- Set task:
Repeat the data word for word. Do not include the pictures.

- Data section:
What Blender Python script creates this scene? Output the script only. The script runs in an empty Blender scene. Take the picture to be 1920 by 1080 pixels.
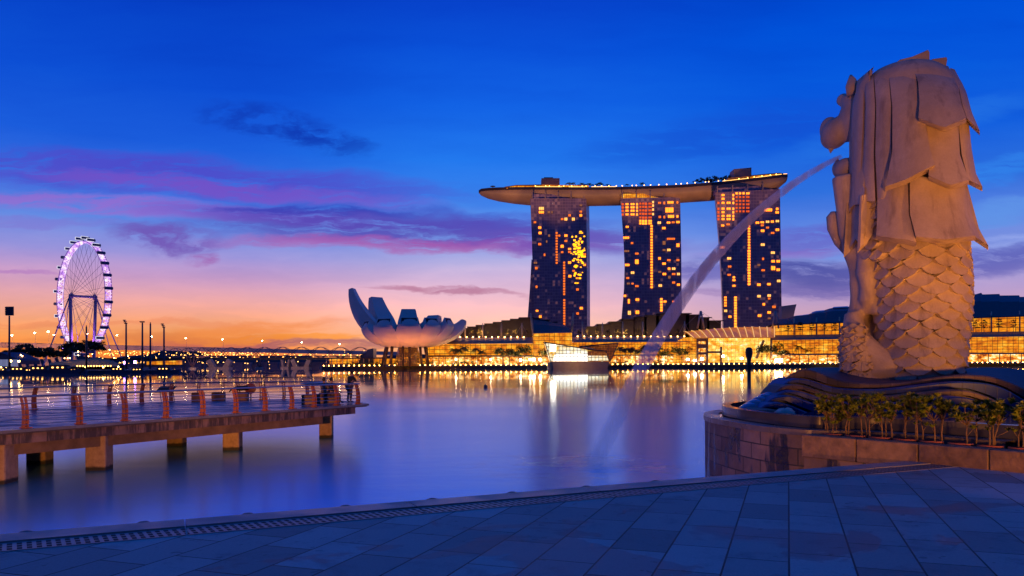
import bpy, bmesh, math, random
from mathutils import Vector, Matrix
random.seed(7)
SC = bpy.context.scene
COL = SC.collection
F = 1450.0                      # focal length in photo pixels
ROLL = 0.005                    # the photograph is rolled a little
CZ = 4.0                        # camera height above the water
H0 = 681.0                      # photo row of the optical axis

# ---------------------------------------------------------------- camera
cam = bpy.data.cameras.new("camera")
cam.sensor_width = 36.0
cam.lens = 36.0 * F / 1920.0
cam.shift_y = (H0 - 540.0) / 1920.0
cam.clip_start = 0.1
cam.clip_end = 20000
co = bpy.data.objects.new("camera", cam)
COL.objects.link(co)
co.matrix_world = Matrix.Translation((0, 0, CZ)) @ Matrix.Rotation(math.radians(90), 4, 'X') @ Matrix.Rotation(-ROLL, 4, 'Z')
SC.camera = co
SC.view_settings.view_transform = 'Standard'
SC.view_settings.look = 'None'
SC.view_settings.exposure = 0.0
SC.view_settings.gamma = 1.0
SC.cycles.use_denoising = True
SC.cycles.max_bounces = 6
SC.cycles.diffuse_bounces = 2
SC.cycles.glossy_bounces = 3
SC.cycles.transmission_bounces = 3
SC.cycles.volume_bounces = 1
SC.cycles.transparent_max_bounces = 6
SC.cycles.sample_clamp_indirect = 40.0
SC.cycles.caustics_refractive = False


def lin(c):
    return tuple(((v / 255.0) / 12.92 if v / 255.0 <= 0.04045 else ((v / 255.0 + 0.055) / 1.055) ** 2.4) for v in c)


def rgba(c):
    return (*lin(c), 1.0)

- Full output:
What Blender Python script creates this scene? Output the script only. The script runs in an empty Blender scene. Take the picture to be 1920 by 1080 pixels.
import bpy, bmesh, math, random
from mathutils import Vector, Matrix
random.seed(7)
SC = bpy.context.scene
COL = SC.collection
F = 1450.0                      # focal length in photo pixels
ROLL = 0.005                    # the photograph is rolled a little
CZ = 4.0                        # camera height above the water
H0 = 681.0                      # photo row of the optical axis

# ---------------------------------------------------------------- camera
cam = bpy.data.cameras.new("camera")
cam.sensor_width = 36.0
cam.lens = 36.0 * F / 1920.0
cam.shift_y = (H0 - 540.0) / 1920.0
cam.clip_start = 0.1
cam.clip_end = 20000
co = bpy.data.objects.new("camera", cam)
COL.objects.link(co)
co.matrix_world = Matrix.Translation((0, 0, CZ)) @ Matrix.Rotation(math.radians(90), 4, 'X') @ Matrix.Rotation(-ROLL, 4, 'Z')
SC.camera = co
SC.view_settings.view_transform = 'Standard'
SC.view_settings.look = 'None'
SC.view_settings.exposure = 0.0
SC.view_settings.gamma = 1.0
SC.cycles.use_denoising = True
SC.cycles.max_bounces = 6
SC.cycles.diffuse_bounces = 2
SC.cycles.glossy_bounces = 3
SC.cycles.transmission_bounces = 3
SC.cycles.volume_bounces = 1
SC.cycles.transparent_max_bounces = 6
SC.cycles.sample_clamp_indirect = 40.0
SC.cycles.caustics_refractive = False


def lin(c):
    return tuple(((v / 255.0) / 12.92 if v / 255.0 <= 0.04045 else ((v / 255.0 + 0.055) / 1.055) ** 2.4) for v in c)


def rgba(c):
    return (*lin(c), 1.0)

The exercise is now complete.